At one point in the call he asked her, "What happened?" She said, "I don't know." She said they had been playing outside on a Slip N Slide.

Mr. Kile said he and his sister had gotten the Slip N Slide for the boys. He said he had only recently renewed contact with his daughter after calling to tell her that his mother had died. He said he had begun spending time with her and the boys. He said he helped her in some cleaning at the place because he was planning to buy it and move in with her and the boys.

Prosecutor Stephen Hatchett noted that on June 28 Ms. Bates replied to a text message from a guy at 9:30 a.m., saying, "I am now."

He said she got a number of texts through the day, but the next time she sent one was to Rouse at 2:34 p.m. when she wrote, "Where were the the when you left?" The 911 call came just about 10 minutes later.

Ms. Bates said in the text to Rouse she was not referring to her sons, but to some friends.

She said she would get meth from Rouse, Laura Deaver and others. She said she also smoked it with Woods. Ms. Bates, who did not work at the time, said she never paid for any of the meth.

Asked why the residence remained such a mess, she said, "It's hard being a single mother." She said she mainly was kept busy tending to the sons.

She said she had told Detective Dewayne Scoggins in a final interview that she had found the children in the car because "I just wanted to go home. I felt I wasn't going to get to go anywhere until I told him what he wanted to hear."

Ms. Bates said on the evening prior to the incident she went to a church to meet a man she had been flirting with online. She said she sent him a picture of herself that she took in the car while on the way. She said she spent about two hours with Mike Meridian at the location.

She said her last job was with a cleaning company but it lasted only a couple of weeks because it was such hard work. She said she worked about five years at Petco grooming animals.

Ms. Bates said she smoked marijuana on occasion and used meth "maybe once or twice a month and not every month."

The prosecutor noted that she often sent text messages through the night and seemed to get little sleep.

She said the boys liked to play in her car and the smallest one knew how to get the key and start it up.
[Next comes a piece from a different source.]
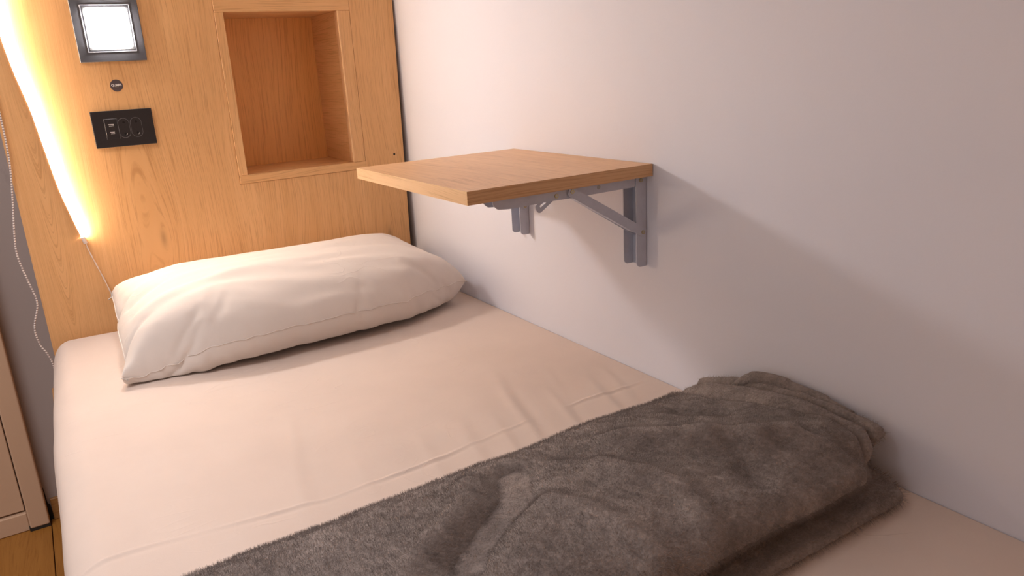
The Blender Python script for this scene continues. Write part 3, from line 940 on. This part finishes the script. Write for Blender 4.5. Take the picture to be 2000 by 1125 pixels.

She said he would turn the radio full blast.  

The prosecutor noted testimony showed that it appeared the Slip N Slide had not been used that day, but it appeared that Ms. Bates had tried to spray the boys with water after finding them. She denied spraying them.

The grandmother of Ms. Bates said she had not known that she was on drugs. She said she could not tell it when she was around her.

She said if she had known it, she would have not allowed the boys to be around that. 

Ms. Bates admitted lying to police when she said they stayed in the trailer rather than the garage. She said the garage was cooler.

The case went to the jury on Thursday afternoon.